The US path to the Moon shifted significantly on Friday, in what NASA Administrator Jared Isaacman called the “only way forward” for the American lunar program.
Hit the gas: Isaacman announced multiple changes to the program, including:
- Standardizing the SLS rocket, to cut complexity and accelerate manufacturing;
- Growing the NASA civil workforce;
- Cutting the time between SLS launches from once every three years, to once every 10 months.
Timeline: In light of these structural changes, Isaacman announced a new timeline for the American return to the Moon. The biggest shift is that Artemis III will no longer involve putting astronauts on the lunar surface. Instead, the mission—which is expected to launch in mid-2027—will test out the tech in lunar orbit for the Orion capsule, using one or both Moon landers being built by industry (SpaceX’s Starship and Blue Origin’s Blue Moon, specifically).

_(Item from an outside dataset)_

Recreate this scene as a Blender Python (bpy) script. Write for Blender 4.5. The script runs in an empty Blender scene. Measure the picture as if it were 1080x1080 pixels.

Then NASA will have two shots to land on the Moon in 2028—one early in the year with Artemis IV, and one roughly 10 months later with Artemis V. Isaacman said the agency isn’t set on launching two landing missions that year, but wants to keep its options open.
“Everybody agrees—this is the only way forward,” he said. “They know this is how NASA changed the world, and this is how NASA is going to do it again.”
Next up: First, the Artemis II mission to fly around the Moon needs to get off the launch pad in 2026, as planned—a milestone that was further delayed into the year when engineers discovered a helium flow issue last week. Lori Glaze, the acting associate administrator for NASA’s Exploration Systems Development Mission Directorate, said work has already begun to fix the rocket. Glaze said the decision to roll the rocket back to KSC’s Vehicle Assembly Building rapidly for assessment gave the agency the “best possible chance” to launch in early April.